Fortunately the church may not have too many macho fools like the author of the book I saw.  Maybe a few with a colorful testimony of past sins, but hopefully not many still glorifying such a lifestyle with the arrogant conclusion of “I’m Awesome!”  No, for most of us Christian men, our problem in this balance tends to be our lack of boldness.
We go about our lives acting as if we don’t have the Truth or the confidence of being indwelled with power by the Holy Spirit.  We are often timid and sheepish in our interactions with others, believing the world’s lies of relativism, coexistence, and equality of ideas.  We find ourselves passively accepting what we know is wrong, afraid to confront or even disagree with others.  We make excuses for our inaction and silence like “Who am I to say what’s right or wrong?” “How could I make a difference?” or “I don’t want to start any trouble.”

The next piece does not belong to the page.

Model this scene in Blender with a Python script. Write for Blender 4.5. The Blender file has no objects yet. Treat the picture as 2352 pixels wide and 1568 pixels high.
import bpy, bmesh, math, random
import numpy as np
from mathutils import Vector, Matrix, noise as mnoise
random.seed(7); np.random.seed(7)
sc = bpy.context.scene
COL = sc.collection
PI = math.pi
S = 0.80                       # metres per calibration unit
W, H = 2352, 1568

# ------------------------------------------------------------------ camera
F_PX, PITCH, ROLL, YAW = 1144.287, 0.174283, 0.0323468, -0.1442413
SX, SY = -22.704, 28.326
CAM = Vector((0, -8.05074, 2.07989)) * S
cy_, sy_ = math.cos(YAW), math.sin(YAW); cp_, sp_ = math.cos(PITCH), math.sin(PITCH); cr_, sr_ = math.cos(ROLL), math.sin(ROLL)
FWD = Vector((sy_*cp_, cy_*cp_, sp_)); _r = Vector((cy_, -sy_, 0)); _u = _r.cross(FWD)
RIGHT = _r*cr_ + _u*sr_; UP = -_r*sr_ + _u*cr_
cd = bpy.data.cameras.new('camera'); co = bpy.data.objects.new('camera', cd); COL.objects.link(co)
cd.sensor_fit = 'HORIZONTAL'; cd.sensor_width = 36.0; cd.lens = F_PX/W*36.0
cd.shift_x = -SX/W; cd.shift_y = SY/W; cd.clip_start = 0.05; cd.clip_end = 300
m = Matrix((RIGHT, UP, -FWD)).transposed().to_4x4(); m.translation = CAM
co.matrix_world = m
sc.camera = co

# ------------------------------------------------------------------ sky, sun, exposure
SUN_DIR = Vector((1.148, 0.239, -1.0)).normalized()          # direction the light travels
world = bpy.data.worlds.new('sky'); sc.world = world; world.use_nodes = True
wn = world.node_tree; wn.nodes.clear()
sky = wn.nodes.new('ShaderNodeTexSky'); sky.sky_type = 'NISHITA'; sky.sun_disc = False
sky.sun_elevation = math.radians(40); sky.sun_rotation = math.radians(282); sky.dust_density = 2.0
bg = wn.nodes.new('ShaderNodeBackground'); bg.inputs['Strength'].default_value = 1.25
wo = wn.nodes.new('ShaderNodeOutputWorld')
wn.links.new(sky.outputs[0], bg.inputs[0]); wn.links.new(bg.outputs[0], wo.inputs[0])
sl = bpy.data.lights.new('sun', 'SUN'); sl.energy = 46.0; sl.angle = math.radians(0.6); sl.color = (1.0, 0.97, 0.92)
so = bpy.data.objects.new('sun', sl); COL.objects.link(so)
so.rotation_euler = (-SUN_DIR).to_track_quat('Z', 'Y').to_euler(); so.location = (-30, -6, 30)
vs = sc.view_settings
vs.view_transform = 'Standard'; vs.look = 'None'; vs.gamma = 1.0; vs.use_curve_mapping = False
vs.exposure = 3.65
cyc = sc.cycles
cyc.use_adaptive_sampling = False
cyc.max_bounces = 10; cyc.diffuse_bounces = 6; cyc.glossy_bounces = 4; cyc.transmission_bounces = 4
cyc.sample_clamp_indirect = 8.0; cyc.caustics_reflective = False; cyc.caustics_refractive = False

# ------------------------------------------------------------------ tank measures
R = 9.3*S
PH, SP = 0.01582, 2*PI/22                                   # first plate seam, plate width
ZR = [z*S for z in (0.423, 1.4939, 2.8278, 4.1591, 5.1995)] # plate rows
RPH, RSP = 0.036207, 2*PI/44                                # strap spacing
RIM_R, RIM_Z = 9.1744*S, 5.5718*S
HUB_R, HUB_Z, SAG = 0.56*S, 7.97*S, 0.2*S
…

Maybe we have the humility thing down (although I doubt it if we’re honest), but most of us could still use a good dose of Gospel truth to bolster our boldness in this world.  Consider Paul’s encouragement in Ephesians 3 and Philippians 4 that “in Christ Jesus our Lord…we have boldness and access with confidence through our faith in him,” so that “I can do all things through him who strengthens me.”

No men, we have no business going around telling everyone I’m awesome, but we should never forget that we serve and are saved by “the great, the mighty, and the awesome God.”  The truth of the Gospel should keep us humble, reminding us daily of our depravity, our helplessness, and our total dependence on God’s saving and sustaining grace.  And the Gospel should also motivate, encourage, and inspire us to confident boldness in the name of Christ.  Yes, only the power of the Gospel can equip us to be both humble and bold.